Nigeria’s unemployment rate hits 14.2%, says National Bureau of Statistics


A report from the National Bureau of Statistics (NBS) has indicated that the number of unemployed Nigerians in the labour force increased by 35.1 million persons, resulting in an increase in the national unemployment rate to 14.2 per cent in Q4 2016. This slightly rose from 13.9 per cent in Q3,13.3 per cent in Q2, 12.1 per cent in Q1 2016 and 10.4 per cent in Q4 2015.

The NBS report titled, “Unemployment/Underemployment Report” released yesterday in Abuja showed that the economically active population or working age population  comprising persons within ages 15 and 64, increased from 108.03 million to 108.59 million representing about 0.5 per cent increase over the previous quarter and about 3.4 per cent increase when compared to the last quarter of 2015.

According to the bureau, during the 4th quarter of last year, the labour force population made up of those within the working age population willing, able and actively looking for work increased to 82 million from 80.67 million in the third quarter of 2016, representing an increase of 0.6 per cent in the labour force during the quarter.

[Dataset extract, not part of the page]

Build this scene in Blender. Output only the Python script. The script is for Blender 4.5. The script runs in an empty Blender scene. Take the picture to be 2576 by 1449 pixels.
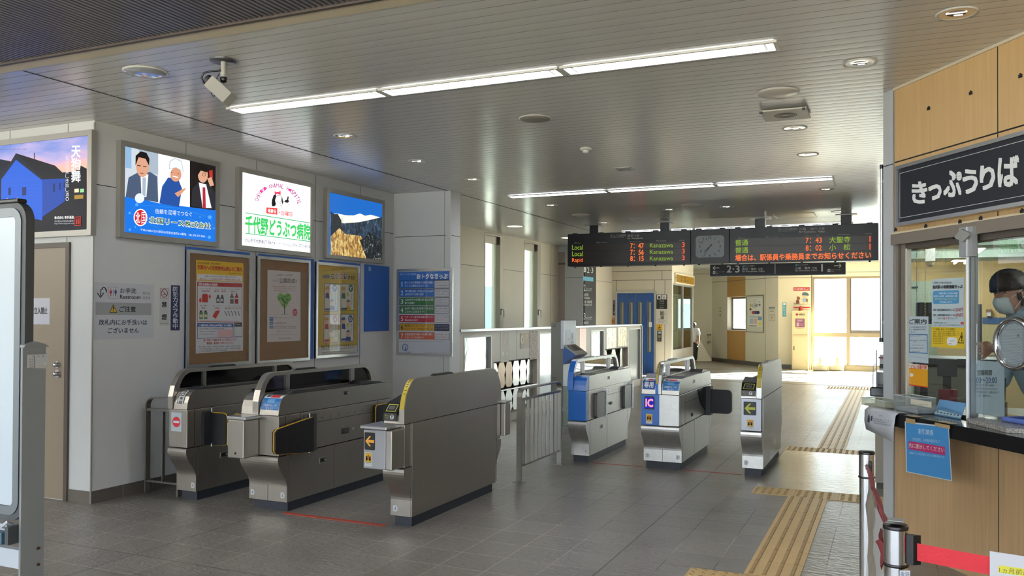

According to the NBS report, the total number of persons in full time employment during the reference period decreased by 977,876 or 1.8 per cent when compared to the previous quarter, and decreased by 1.92 million or 3.5 per cent when compared to Q4 of 2015, making a total of 52.58 million persons in full time employment during the period under review.

Accordingly, there were a total of 28.58 million persons in the Nigerian labour force in Q4 2016, that were either unemployed or underemployed compared to 27.12 million in Q3, 26.06 million in Q2 and 24.5 million in Q1 2016.

According to the NBS, with an economically active population of 108.59 million and labour force population of 81.15 million, it means 27.44 million persons within the economically active or working age population decided not to work for one reason or the other, hence were not part of the labour force and cannot be considered unemployed during the period under review.